I was impressed with the weight of the car. At roughly 2.5 pounds, it doesn’t feel cheap or like it’ll break if you or your kid drops it, or if you accidentally roll it off your desk multiple times while trying to set up your shot...

The 4” Batman figure is articulate and can easily be maneuvered into the driver’s seat without much fuss, though for little kids or Moms and Dads with clumsy fingers it may take a couple of tries. My only complaint with the 4” Batman figure is the plastic-cloth cape feels a little thin, so I can see that ripping easily if you're playing aggressively. 

A simple three-stage power switch is at the bottom underneath the battery bay - the car uses three AAA batteries. You can turn off all of the sounds, leave the vehicle in Demo Mode so you have to press the button on the engine to get sounds, or you can leave it in full “On” mode. “On” mode is a little nuts but a lot of fun. Every time you touch the car or roll it, the engine lights up or the vehicle churns out a cacophony of movie-accurate sounds. As a Dad who works from home with an active two-year-old, I left it on Demo Mode since every time my boy rolled or touched the car the full run of sounds fired up and it was kind of a lot to hear over and over again. So for parents, Demo Mode might be your safest bet. 

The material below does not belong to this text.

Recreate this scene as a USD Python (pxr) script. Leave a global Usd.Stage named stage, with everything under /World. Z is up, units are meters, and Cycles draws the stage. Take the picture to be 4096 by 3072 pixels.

That said, this is a lot of fun to play with and was my Son's favorite. In addition to his collection of garbage trucks, he asks for the Batmobile almost every morning when he wakes up. 

Next up Spin Master gave us the 12” Wingsuit Batman figure

Now - I had a lot more fun playing with this than I thought I would. I’ve long ago graduated to high-end figure collecting but most of my figures live in glass cases and really aren't to be (or safe) played with. There’s something about having a figure that was actually safe to play with was a gas. 

If you press the bat symbol on his chest there’s a variety of phrases and sounds. The on/off switch and battery bay are in his back behind the plastic-cloth cape. 

The figure on his own is pretty well articulated giving you a full range of motion in the shoulders, hips, legs, and arms. There’s even a little pivot joint in the head to give some movement there. The cape has clasps that hold onto the arms and ankles so when you press the button on Batman’s utility belt, his arms fly straight out to the sides deploying the “wingsuit.”


This figure is a lot of fun on its own, but I wish you could swap out the wingsuit cape for a regular cape and have a two-in-one figure. Overall it’s a well-built figure that’ll play well - but I wouldn’t try to drop it from a great height. I couldn’t help myself and dropped it from the top of my stairs. Batman made it to the bottom okay, but he didn’t glide so much as plummet. Thankfully he didn’t break, but I don’t think I’ll try that again. He’s recommended for 4+, but there aren’t small pieces or anything to worry about. My two-year-old played with him for a bit but was ultimately much more interested in the Batmobile. 

Now the Spin Master figures are modestly budgeted and intended to be played with. You can find them at Amazon, Target, Walmart, or wherever fun toys are sold. 

If you want something that’s going to look great on a shelf there are some great figures from Mcfarlane Toys. I haven't been able to find these figures out in the wild, but they look pretty cool but not the sort of figure you want to have a lot of aggressive playtime with. 

And if you’re into the really high-end collecting scene of the look don't touch variety - Hot Toys has what looks to be a pretty impressive figure coming out Q3 of 2023 and is going to cost a pretty penny regardless of which version of the figure you intend to pick up.